The 13th edition of the International Music Festival of Cartagena has been resounding within the walls of the colonial Old City since launching January 4th with a concert by the London Philharmonia Orchestra.

In venues that include the chapels of the Santa Teresa and Santa Clara, as well as the ornate Republican age theater Adolfo Mejía, this year’s event is themed Armonía Celeste and is uniting audiences around the theme that music, mathematics and astronomy result in Celestial Harmonies. With repertoires that cover 500 years of musical history, many performed on period instruments, on Thursday, January 10, the English Baroque Soloists gave a concert that captured the essence of a festival that beautifully melds ancient venues with baroque masterworks.

In front of an audience of some 200 spectators seated inside the Santa Teresa chapel of a convent built during the Spanish conquest of the New World, the English Baroque Soloists conducted by Dinis Sousa performed three works by Johann Sebastian Bach (1685-1750), including an energetic rendition of Orchestra Suite No.2 in B minor (BMV 1067), with Kati Debretzeni on violin. Harpiscordist Paolo Zanzu gave an exceptional performance of a lesser-known work by the German composer, his Concerto in E major (BMV 1042).

The performance by the English Baroque Soloists was one of three concerts offered Thursday in a festival that has become de rigeur for those who enjoy classical music, and which during 10 days brings together world-class orchestras, soloists and chamber music ensembles.

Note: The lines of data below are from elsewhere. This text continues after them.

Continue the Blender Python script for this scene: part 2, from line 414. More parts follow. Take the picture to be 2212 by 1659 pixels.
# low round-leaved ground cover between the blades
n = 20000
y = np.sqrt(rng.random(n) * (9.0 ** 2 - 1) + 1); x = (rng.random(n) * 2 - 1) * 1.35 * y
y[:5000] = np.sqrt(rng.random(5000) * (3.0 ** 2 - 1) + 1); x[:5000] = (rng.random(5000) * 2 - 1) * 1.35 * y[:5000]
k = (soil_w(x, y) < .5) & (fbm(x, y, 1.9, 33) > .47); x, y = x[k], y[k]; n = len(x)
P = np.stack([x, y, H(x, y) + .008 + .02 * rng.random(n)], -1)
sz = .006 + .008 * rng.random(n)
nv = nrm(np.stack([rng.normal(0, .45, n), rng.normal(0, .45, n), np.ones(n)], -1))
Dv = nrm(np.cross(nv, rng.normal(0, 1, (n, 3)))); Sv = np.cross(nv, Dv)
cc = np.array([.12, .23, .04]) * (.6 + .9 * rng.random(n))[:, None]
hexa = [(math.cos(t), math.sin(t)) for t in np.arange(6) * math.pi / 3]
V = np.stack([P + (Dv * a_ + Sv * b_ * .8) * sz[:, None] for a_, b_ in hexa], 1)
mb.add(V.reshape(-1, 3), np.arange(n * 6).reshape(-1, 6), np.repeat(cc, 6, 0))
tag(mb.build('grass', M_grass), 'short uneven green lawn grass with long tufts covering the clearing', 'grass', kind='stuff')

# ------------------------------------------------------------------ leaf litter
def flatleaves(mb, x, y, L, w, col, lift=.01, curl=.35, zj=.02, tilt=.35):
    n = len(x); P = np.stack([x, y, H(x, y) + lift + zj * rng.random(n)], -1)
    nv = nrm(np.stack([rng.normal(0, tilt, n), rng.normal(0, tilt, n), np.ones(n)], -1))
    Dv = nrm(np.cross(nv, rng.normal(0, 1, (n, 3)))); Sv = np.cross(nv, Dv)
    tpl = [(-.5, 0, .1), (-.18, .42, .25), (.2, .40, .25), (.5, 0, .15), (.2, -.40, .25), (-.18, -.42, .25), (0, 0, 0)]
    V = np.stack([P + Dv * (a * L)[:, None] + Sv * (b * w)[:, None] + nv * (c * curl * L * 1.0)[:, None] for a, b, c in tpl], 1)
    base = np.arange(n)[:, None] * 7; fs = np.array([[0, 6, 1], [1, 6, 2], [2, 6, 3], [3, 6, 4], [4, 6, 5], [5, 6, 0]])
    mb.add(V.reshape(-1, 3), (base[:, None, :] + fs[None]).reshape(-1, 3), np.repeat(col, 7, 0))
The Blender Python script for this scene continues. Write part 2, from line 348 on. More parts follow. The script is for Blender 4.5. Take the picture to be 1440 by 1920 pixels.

The San Pedro Claver square flanked by the stone ramparts that once protected this slave port from marauding pirates and the British Naval fleet commandeered by Vice Admiral Edward Vernon was the venue for an evening concert with plenty of counterpoint, beginning with a visceral rendition of French composer Darius Milhaud’s (1892 –1974) Le sur le toit, played by Emmanuel Tjeknavorian on violin and Maximilian Kromer on piano.

Accompanied to the chiming of the San Pedro bells, the four male vocalists of New York Polyphony plucked at the audience’s heart-strings with five melodies, including a woeful Schöne Nacht by Wilhelm Nagel and the traditional Irish classic Danny Boy. The evening ended with three Colombian songs, representing the country’s Caribbean and Pacific coasts, played by the youngsters of the Cajicá symphonic wind and brass band. By the time the tubas and trumpets were blaring to the rumbling an approaching tropical storm, the colonial streets of the walled city were thronged with silent spectators, charmed by an under-the-stars concert that encompassed both the classical and contemporary, and with the musical virtuosity to defy gravity.